A small body of critics apart—spearheaded by the Jamaat-e-Islami and Imran Khan—all the signs suggest that there is popular backing for the army. After a long time (and may this never end) nation and army are marching to the same tune.
But where is the higher direction of this war? Who is laying down the political parameters of this conflict? We know that Gen Ashfaq Kayani, the army chief, is directing the military effort. There are no doubts on this score. But who is the political commander-in-chief, the Churchill—and I will have to be forgiven this analogy, but just to make things clear—to Kayani’s Montgomery?

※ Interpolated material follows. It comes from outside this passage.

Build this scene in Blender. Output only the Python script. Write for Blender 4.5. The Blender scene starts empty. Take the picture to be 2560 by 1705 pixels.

As our army moves against the strongholds of the Taleban in South Waziristan, where is the higher direction of war? Where is the political leadership? Who will attend to the political aspects of this struggle?
The foremost political aspect relates to our relationship with the US. This is a relationship full of contradictions. The US is our ally---or rather we are doing the donkey’s work in this partnership---but its continued presence in Afghanistan is turning out to be our biggest headache. We are engaged in a grim struggle to defeat militancy and subversion. But the US presence in Afghanistan is the principal factor now keeping militancy alive.
Vietnam knew no peace until the Americans withdrew from there. Afghanistan will know no peace, and Pakistan will not be able to insulate itself from its effects, until the last American soldier gets out of Afghanistan.
Clearly, the Americans won’t get out of Afghanistan because we tell them. They will exit, when they finally do, out of their own calculations and compulsions. But the political direction of the war from our side demands that Pakistan not appear as a sentry man at America’s door, because that compromises our position and fighting the Taleban becomes all that much harder.
We should be seen as our own masters, acting in our own interests, not America’s. But for this fine balancing act to succeed it is essential that we keep some distance from the Americans and engage in a dialogue of equals with them.
What the US is now beginning to undergo in Afghanistan is a trauma. We may be a cash-strapped country with a perpetual begging bowl in our hands but America is stuck in a quagmire. Between a begging bowl and a quagmire there is not much to choose.
The objection to the Kerry-Lugar act is not that it compromises our sovereignty but that it makes us look like a lackey receiving his wages. Pakistan may have done foolish things in the past but the Swat and South Waziristan operation are tokens of a new beginning. Our soldiers’ sacrifices don’t go with a lackey image.
The Americans are telling us what to do, which is strange given that they are not doing too well in Afghanistan. They should be listening rather than giving sermons. Being their allies, and taking more hits than they are, it is now time for us to tell them that their occupation can’t last much longer. Sooner than they now think possible, it will have to be rolled back and other options examined. When they depart we will still be here. Bolstering Pakistan and its military should not be seen thus as a favour. From America’s point of view it should be a strategic necessity.
But such exchanges are possible only if the political direction of this conflict is in firm hands. This is where our weakness lies: where there should be leadership there is a yawning chasm. The military is on its own and that is never a good thing.